Tal vez, la máxima expresión de los cronopios en el uso eficaz del sentido común, la constituyan las instrucciones para subir una escalera. Con esa guía ellos gozan hasta caer barriga arriba, muertos de las risotadas, cuando la gente las sube de frente, “pues hacia atrás o de costado resultan particularmente incómodas”. Estos seres extraordinarios, que flotan como globos de piñata en una salón de cumpleaños, comen raviolis y fríjoles con garra, aunque lo que más les agrada es la aguapanela con limón, una bebida con misterios incorporados, que hace que los tenores alcancen tres y cuatro escalas y den el do de pecho sin ninguna dificultad aparente.



Todos sabemos que Edipo rey, el liberador de Tebas, no pudo hacer nada contra el destino. A los cronopios, en cambio, les importan un pepino lo que les trace el sino, la fatalidad, la rueda de la fortuna. Nada de esas celadas los alteran. Se ríen del que se quedó sin trabajo, porque, dicen, ha logrado una manera de la independencia y la libertad. Y del que lo atropelló el tranvía por ir mirando el culo de las muchachas de falda corta, porque al menos se distrajo en un paisaje conmovedor.

Ah, y en cuanto a poner sobrenombres, son una maravilla para la invención, que no es más que ponerles cuidado a las cosas que pasan. Y a las maneras de ser. A la señora robusta, sí, la que habita diagonal a mi casa, que siempre está asomada a la reja viendo pasar los carros y el mundo, la bautizaron como Culo Rubio, al tiempo que al cuidador de automóviles, un tipo calvo y ojiazul, de dulceabrigo rojo en la mano, lo llaman “Lengua de tigre”, debido a que es un aficionado sin límites al chismorreo.

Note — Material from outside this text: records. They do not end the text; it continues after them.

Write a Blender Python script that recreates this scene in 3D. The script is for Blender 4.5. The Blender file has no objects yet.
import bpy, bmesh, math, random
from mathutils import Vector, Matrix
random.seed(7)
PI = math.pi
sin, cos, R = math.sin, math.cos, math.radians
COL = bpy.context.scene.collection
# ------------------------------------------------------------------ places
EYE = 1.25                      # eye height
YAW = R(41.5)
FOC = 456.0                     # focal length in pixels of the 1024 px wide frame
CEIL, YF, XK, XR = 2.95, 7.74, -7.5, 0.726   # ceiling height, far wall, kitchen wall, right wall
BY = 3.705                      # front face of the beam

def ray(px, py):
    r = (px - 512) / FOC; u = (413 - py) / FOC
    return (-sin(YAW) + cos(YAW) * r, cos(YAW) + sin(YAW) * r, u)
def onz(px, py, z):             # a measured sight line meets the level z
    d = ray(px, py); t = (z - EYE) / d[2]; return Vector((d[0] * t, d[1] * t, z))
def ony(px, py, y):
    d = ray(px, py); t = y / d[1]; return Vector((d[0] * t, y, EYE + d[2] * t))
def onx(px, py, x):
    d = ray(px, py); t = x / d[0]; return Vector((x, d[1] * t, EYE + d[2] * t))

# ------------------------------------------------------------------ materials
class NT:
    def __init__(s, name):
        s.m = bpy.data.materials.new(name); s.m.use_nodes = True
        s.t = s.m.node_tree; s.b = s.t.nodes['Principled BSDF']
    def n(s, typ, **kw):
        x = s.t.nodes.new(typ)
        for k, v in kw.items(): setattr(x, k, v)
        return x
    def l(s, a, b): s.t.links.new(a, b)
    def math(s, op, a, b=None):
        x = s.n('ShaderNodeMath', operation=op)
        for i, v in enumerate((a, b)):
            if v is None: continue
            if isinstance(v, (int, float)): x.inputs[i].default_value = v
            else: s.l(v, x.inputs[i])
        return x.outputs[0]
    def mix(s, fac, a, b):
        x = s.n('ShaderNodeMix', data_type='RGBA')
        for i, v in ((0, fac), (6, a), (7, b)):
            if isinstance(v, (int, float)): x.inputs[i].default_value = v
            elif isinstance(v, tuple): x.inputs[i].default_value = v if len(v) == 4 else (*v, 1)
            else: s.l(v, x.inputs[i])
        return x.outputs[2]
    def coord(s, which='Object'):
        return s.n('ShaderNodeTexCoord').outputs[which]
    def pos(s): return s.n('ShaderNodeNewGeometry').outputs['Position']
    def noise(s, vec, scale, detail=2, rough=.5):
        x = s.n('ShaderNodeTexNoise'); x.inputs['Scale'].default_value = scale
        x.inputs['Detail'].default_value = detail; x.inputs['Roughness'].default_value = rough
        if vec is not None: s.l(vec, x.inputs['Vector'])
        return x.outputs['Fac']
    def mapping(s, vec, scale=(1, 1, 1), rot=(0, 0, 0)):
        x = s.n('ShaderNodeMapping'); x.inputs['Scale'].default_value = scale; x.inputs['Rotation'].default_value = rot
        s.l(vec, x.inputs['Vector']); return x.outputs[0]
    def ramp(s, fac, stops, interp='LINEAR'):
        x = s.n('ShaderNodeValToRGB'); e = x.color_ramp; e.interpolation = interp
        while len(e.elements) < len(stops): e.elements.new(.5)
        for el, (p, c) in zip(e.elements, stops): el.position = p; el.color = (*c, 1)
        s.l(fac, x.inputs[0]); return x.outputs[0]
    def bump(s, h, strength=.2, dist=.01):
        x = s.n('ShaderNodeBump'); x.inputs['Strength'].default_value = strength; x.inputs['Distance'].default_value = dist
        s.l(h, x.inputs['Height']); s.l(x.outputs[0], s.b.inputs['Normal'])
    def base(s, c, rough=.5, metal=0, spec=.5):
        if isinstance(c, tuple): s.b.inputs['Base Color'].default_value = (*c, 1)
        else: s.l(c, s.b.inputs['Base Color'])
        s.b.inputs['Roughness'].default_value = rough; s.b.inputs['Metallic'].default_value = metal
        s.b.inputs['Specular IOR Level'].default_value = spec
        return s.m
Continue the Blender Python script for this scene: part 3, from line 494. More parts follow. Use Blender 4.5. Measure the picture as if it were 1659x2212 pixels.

Los cronopios del libro de alias don Rayuelo se pasan a veces de anaquel en anaquel, provocan un ruido de demonios invitados a un aquelarre, en el que ponen patas arriba a las brujas, casi todas pelinegras y de caderas exuberantes, y se los digo, no dejan dormir. Hay, cuando lo ocasión lo amerita, que llamar al inquieto Rigoletto para que ponga orden en la casa, les programe un poco de música para insomnes y los deje roncando en gavetas y alféizares.

Son como niños indóciles. Se vuelan por la calle San Martín (sembrada de laureles, guayacanes y araucarias), llegan hasta donde está el busto del libertador argentino y se paran en su cabeza de bronce a reírse de todos los que pasan. Ya les han arrojado piedras y un borracho les mandó un salivazo espeso que quedó colgando de la nariz del prócer. Me parecen divertidos, pese a las molestias que en ocasiones causan, más que todo porque pertenecen a un mundo que ya no existe, sin relojes, sin paradas de buses, sin filas de bancos, y entonces quieren que volvamos a los tiempos en que uno se quedaba sentado en medio del teatro, sin café y sin músicos, viendo volar globos verdes en los que iban montados los cronopios de un tal Julito, más loco que ellos.